» **WHAT IS BEING ASKED**
Find every line in the records below that holds the word "Python" and copy it.

Scene modeling code data
==========

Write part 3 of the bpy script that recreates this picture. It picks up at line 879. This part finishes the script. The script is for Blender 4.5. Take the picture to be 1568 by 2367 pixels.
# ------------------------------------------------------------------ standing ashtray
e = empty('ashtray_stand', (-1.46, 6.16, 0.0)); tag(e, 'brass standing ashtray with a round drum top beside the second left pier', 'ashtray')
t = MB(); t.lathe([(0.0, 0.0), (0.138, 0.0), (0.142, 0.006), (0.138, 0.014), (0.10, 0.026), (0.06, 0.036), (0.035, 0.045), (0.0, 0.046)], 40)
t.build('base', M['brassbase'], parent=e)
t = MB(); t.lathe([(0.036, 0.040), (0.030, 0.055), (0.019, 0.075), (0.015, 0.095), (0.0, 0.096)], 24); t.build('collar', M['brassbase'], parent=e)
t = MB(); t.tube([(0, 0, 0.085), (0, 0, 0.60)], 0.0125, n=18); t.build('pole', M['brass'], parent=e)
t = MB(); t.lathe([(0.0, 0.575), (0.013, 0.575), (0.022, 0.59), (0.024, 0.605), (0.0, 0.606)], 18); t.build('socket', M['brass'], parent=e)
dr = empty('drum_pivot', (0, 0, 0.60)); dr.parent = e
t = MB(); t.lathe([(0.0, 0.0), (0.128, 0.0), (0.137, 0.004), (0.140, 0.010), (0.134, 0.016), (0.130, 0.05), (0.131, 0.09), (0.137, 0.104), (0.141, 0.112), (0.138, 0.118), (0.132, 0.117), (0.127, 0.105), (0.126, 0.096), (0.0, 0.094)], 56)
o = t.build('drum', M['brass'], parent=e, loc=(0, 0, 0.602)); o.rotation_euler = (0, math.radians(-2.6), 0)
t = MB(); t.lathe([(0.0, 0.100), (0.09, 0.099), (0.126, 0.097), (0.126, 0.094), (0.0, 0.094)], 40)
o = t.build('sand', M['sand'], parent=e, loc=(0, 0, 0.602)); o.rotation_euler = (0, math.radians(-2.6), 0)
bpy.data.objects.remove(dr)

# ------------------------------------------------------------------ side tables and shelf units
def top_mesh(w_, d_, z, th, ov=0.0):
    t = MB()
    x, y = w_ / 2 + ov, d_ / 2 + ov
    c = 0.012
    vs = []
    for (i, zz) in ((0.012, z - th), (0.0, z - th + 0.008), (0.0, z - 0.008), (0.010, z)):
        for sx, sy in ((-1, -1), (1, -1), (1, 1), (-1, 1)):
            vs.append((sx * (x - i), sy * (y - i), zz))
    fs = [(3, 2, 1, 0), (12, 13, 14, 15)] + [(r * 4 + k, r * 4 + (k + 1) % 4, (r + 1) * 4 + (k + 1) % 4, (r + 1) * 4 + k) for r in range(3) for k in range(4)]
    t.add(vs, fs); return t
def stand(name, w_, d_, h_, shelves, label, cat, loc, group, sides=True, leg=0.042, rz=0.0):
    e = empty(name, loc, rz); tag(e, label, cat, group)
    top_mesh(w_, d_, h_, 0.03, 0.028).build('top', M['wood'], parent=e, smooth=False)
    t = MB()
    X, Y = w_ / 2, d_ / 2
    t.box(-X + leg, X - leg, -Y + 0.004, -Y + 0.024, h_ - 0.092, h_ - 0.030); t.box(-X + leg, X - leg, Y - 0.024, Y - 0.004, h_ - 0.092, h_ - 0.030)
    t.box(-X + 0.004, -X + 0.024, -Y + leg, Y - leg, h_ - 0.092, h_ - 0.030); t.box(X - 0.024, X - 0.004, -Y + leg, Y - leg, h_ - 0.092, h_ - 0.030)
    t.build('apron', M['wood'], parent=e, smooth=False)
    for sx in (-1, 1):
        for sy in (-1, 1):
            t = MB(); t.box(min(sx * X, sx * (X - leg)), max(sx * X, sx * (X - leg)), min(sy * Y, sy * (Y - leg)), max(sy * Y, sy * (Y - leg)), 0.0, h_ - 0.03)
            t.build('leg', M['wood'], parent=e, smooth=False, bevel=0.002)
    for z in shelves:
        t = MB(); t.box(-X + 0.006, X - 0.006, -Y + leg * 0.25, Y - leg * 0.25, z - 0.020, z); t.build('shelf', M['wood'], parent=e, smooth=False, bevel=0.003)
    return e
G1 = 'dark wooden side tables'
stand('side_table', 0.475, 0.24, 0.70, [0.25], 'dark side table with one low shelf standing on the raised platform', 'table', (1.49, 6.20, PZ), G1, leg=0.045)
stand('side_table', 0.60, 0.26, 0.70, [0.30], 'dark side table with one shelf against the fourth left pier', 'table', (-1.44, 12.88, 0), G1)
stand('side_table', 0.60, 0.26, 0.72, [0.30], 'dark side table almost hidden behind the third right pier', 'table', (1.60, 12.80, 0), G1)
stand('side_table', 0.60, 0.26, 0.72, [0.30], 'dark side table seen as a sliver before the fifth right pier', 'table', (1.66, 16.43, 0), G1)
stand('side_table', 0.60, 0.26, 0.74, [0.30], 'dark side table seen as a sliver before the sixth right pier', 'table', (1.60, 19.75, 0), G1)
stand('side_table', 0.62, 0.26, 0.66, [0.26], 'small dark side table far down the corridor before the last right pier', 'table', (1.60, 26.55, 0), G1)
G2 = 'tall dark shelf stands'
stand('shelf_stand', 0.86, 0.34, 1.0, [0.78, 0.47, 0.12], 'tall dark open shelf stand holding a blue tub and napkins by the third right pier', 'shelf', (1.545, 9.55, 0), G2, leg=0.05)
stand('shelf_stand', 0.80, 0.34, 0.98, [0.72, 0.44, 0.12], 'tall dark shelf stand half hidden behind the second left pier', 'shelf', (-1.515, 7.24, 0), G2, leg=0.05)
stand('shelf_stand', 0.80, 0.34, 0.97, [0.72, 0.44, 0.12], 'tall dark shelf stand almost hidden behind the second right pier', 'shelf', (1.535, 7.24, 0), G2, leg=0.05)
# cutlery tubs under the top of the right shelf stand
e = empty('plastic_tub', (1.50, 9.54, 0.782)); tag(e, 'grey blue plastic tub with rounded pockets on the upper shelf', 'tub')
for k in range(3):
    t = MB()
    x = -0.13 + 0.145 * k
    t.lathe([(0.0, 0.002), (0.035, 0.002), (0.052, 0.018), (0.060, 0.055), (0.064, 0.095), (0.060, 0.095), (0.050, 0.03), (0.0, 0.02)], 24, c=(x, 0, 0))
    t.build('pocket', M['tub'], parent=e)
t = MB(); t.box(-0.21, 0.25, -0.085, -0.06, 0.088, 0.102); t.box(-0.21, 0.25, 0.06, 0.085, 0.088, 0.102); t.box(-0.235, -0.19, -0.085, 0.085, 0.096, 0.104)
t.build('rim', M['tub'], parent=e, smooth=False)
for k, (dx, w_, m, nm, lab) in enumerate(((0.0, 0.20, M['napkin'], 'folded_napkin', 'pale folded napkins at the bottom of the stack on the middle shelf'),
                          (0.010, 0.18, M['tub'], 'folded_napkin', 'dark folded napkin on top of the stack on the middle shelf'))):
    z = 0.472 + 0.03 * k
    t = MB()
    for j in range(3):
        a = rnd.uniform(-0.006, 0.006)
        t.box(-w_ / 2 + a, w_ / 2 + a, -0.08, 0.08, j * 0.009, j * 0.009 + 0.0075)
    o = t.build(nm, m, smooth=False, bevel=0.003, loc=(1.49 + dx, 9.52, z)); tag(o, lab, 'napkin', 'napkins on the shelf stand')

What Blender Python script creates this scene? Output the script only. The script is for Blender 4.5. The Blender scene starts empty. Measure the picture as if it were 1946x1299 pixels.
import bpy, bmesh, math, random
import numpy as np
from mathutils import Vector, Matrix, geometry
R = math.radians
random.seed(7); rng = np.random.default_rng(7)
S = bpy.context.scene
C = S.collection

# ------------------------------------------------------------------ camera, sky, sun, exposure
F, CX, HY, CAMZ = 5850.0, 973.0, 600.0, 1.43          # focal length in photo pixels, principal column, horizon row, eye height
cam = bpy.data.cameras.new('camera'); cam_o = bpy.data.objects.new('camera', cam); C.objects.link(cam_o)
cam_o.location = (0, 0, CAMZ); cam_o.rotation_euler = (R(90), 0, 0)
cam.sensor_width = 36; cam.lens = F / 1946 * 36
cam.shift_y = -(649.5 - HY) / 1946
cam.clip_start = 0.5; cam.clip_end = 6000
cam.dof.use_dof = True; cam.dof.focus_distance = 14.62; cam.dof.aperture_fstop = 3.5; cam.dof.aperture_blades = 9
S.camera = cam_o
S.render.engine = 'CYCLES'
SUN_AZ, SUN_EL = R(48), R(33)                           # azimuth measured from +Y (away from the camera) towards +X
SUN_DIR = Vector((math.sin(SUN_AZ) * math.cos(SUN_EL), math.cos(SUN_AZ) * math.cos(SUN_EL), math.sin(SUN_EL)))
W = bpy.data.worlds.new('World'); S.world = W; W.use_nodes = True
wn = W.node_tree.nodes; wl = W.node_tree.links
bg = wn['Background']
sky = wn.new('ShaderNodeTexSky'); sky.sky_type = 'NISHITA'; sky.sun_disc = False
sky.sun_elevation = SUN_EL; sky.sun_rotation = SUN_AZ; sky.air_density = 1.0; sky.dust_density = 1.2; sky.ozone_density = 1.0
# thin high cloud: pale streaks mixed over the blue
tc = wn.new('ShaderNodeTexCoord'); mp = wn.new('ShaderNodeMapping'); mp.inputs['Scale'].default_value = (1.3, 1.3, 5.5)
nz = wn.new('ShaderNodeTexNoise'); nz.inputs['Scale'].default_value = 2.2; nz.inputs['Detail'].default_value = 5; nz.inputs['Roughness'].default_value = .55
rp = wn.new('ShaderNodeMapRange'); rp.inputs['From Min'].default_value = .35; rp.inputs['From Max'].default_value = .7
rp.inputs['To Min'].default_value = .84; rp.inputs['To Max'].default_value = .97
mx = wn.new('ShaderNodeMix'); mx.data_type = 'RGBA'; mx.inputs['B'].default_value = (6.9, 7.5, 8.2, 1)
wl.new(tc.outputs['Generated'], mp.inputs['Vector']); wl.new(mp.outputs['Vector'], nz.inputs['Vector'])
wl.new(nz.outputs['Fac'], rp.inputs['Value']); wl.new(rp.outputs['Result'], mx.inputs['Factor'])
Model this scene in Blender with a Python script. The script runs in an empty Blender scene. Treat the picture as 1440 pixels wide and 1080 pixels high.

==========

» **COMPLETE ANSWER**
What Blender Python script creates this scene? Output the script only. The script is for Blender 4.5. The Blender scene starts empty. Measure the picture as if it were 1946x1299 pixels.
Model this scene in Blender with a Python script. The script runs in an empty Blender scene. Treat the picture as 1440 pixels wide and 1080 pixels high.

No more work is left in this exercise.